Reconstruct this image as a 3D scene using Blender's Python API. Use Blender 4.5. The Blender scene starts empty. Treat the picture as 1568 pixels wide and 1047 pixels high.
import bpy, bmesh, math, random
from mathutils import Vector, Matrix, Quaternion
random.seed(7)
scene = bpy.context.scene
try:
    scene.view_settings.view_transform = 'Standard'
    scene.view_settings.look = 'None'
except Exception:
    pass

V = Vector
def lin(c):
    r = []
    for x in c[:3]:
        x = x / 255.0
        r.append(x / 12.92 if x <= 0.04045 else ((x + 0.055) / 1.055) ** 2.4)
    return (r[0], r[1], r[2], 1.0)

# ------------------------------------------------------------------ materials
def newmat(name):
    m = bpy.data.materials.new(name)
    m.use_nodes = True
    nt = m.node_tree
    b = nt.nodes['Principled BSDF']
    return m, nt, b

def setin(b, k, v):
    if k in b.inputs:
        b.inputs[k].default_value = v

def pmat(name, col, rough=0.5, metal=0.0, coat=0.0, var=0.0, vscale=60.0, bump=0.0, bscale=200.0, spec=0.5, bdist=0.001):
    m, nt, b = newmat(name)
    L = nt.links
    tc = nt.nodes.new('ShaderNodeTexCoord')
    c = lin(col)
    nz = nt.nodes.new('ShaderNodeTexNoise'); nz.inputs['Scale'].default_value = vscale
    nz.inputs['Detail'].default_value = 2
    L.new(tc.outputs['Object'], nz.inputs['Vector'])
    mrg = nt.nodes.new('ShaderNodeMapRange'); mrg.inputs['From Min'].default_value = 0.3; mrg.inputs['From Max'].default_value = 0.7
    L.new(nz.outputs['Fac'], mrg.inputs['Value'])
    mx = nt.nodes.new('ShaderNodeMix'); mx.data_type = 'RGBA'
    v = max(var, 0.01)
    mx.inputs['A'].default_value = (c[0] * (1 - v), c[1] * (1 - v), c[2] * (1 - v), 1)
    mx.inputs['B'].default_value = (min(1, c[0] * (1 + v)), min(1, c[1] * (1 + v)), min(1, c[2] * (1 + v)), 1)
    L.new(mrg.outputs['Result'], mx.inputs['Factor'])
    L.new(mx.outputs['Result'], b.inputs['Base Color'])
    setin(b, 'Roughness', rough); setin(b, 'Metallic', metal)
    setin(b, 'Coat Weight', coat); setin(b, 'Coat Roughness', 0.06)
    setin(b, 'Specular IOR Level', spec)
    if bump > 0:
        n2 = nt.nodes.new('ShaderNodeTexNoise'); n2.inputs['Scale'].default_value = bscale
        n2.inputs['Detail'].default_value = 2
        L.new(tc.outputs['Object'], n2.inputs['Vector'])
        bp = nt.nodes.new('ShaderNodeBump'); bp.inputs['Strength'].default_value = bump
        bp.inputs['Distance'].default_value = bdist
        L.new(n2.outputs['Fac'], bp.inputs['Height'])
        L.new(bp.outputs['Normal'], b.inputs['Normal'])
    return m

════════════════

> [Exercise requirements]: Exactly as they appear, please write out the lines from the opening of the listing above down to the line containing "b.inputs[k].default_value = v", with both end lines included.

> [Correct response]:
Reconstruct this image as a 3D scene using Blender's Python API. Use Blender 4.5. The Blender scene starts empty. Treat the picture as 1568 pixels wide and 1047 pixels high.
import bpy, bmesh, math, random
from mathutils import Vector, Matrix, Quaternion
random.seed(7)
scene = bpy.context.scene
try:
    scene.view_settings.view_transform = 'Standard'
    scene.view_settings.look = 'None'
except Exception:
    pass

V = Vector
def lin(c):
    r = []
    for x in c[:3]:
        x = x / 255.0
        r.append(x / 12.92 if x <= 0.04045 else ((x + 0.055) / 1.055) ** 2.4)
    return (r[0], r[1], r[2], 1.0)

# ------------------------------------------------------------------ materials
def newmat(name):
    m = bpy.data.materials.new(name)
    m.use_nodes = True
    nt = m.node_tree
    b = nt.nodes['Principled BSDF']
    return m, nt, b

def setin(b, k, v):
    if k in b.inputs:
        b.inputs[k].default_value = v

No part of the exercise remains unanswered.